Tecnologias atuais já permitem que a identificação das pessoas seja restrita apenas para a informação e dados necessários num determinado fluxo. Por exemplo, se um cidadão precisa comprovar que é maior de idade, por meio de credenciais de identificação, apenas a informação relevante será disponibilizada para a instituição que demanda esse dado, preservando em sigilo as outras informações como local de nascimento, filiação etc. Dessa forma, a identidade digital e a tecnologia embarcada no ecossistema atuam para garantir a privacidade, devolvendo ao cidadão o controle sobre seus dados pessoais. Isso pode ser aplicado para a validação de carteiras profissionais, carteira de motoristas, comprovação de ensino e diversas outras situações cotidianas.
Dessa forma, a identidade digital desempenha um papel essencial nas interações atuais e futuras, conectando pessoas, empresas e governos de maneira eficiente e segura, sendo utilizada desde a gestão de perfis de mídia social até a segurança de transações financeiras. Por isso, é necessário também o alerta sobre a necessidade de adoção das melhores práticas para a proteção dos dados privados dos cidadãos. Isso inclui o uso de tecnologias robustas, como a adoção da autenticação de dois fatores e a conscientização sobre golpes online, por exemplo.

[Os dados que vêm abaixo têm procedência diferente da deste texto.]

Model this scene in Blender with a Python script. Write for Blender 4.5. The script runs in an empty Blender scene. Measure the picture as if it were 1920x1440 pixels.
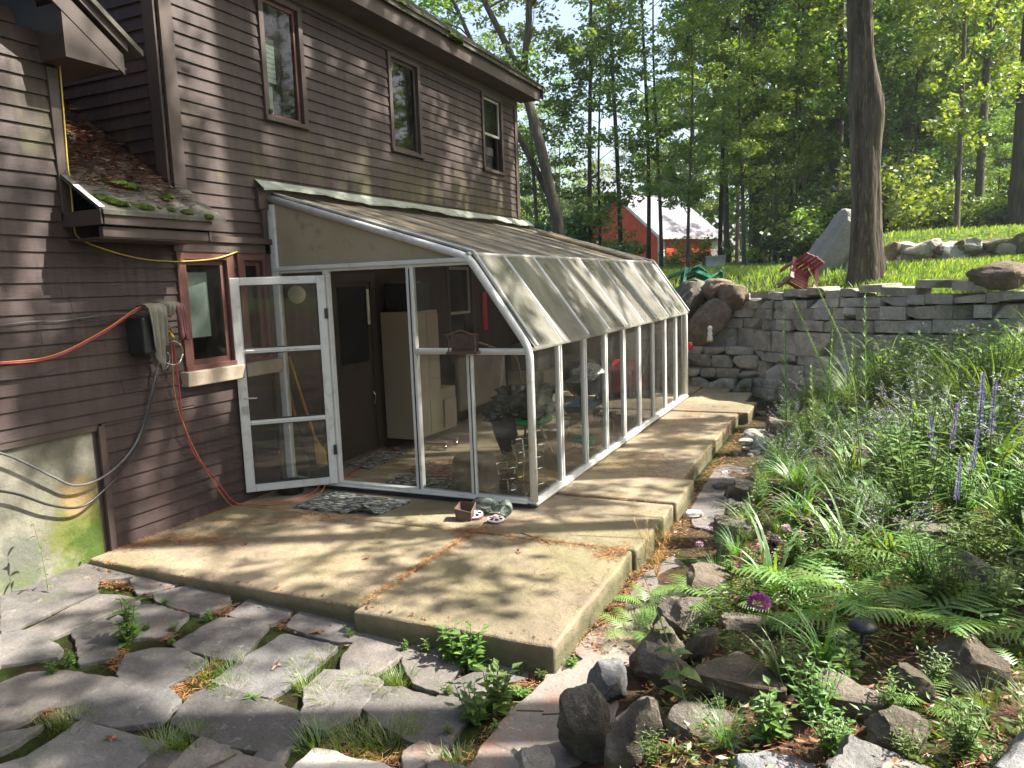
import bpy, math, random
import numpy as np
from mathutils import Vector, Matrix, noise
from math import sin, cos, pi, radians, sqrt, atan2
scene = bpy.context.scene
COL = scene.collection

# ---------------------------------------------------------------- camera
YAW, PITCH, ROLL, FPX = -0.4303, -0.1303, -0.0356, 1424.7
CAM = Vector((5.007, -5.6043, 1.8447))
_f = Vector((sin(YAW) * cos(PITCH), cos(YAW) * cos(PITCH), sin(PITCH)))
_r = Vector((cos(YAW), -sin(YAW), 0)); _u = _r.cross(_f)
_r2 = _r * cos(ROLL) + _u * sin(ROLL); _u2 = -_r * sin(ROLL) + _u * cos(ROLL)
cam_data = bpy.data.cameras.new('camera')
cam = bpy.data.objects.new('camera', cam_data); COL.objects.link(cam)
cam.matrix_world = Matrix(((_r2.x, _u2.x, -_f.x, CAM.x), (_r2.y, _u2.y, -_f.y, CAM.y), (_r2.z, _u2.z, -_f.z, CAM.z), (0, 0, 0, 1)))
cam_data.sensor_width = 36; cam_data.lens = FPX / 1920 * 36
cam_data.clip_start = 0.05; cam_data.clip_end = 1500
scene.camera = cam
# ---------------------------------------------------------------- light
SUN = Vector((1.0, 0.5, 1.2)).normalized()
EL = math.asin(SUN.z); AZ = atan2(SUN.x, SUN.y)
world = bpy.data.worlds.new("World"); scene.world = world; world.use_nodes = True
wn = world.node_tree.nodes; wn.clear()
sky = wn.new('ShaderNodeTexSky'); sky.sky_type = 'NISHITA'; sky.sun_disc = False
sky.sun_elevation = EL; sky.sun_rotation = AZ; sky.air_density = 1.0; sky.dust_density = 4.0; sky.ozone_density = 0.3
bg = wn.new('ShaderNodeBackground'); bg.inputs['Strength'].default_value = 0.11
wo = wn.new('ShaderNodeOutputWorld')
world.node_tree.links.new(sky.outputs[0], bg.inputs[0]); world.node_tree.links.new(bg.outputs[0], wo.inputs[0])
sl = bpy.data.lights.new('sun', 'SUN'); sl.energy = 5.0; sl.angle = radians(0.5); sl.color = (1, .95, .86)
so = bpy.data.objects.new('sun', sl); COL.objects.link(so)
so.rotation_euler = (-SUN).to_track_quat('-Z', 'Y').to_euler(); so.location = (20, 10, 25)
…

A garantia da identidade legal e a implementação da identidade digital em larga escala desempenham um papel vital para empresas, cidadãos e governos. Comemorar o Dia da Identidade é reafirmar que a identidade legal é um direito humano básico para que todas as pessoas tenham acesso a serviços, produtos e à proteção que merecem. É um passo primário em direção a uma sociedades mais justas para todos. Adotar a identidade digital segura e confiável é um passo além: significa investir ainda mais no avanço de sociedades mais ágeis, igualitárias e economicamente mais fortes e competitivas.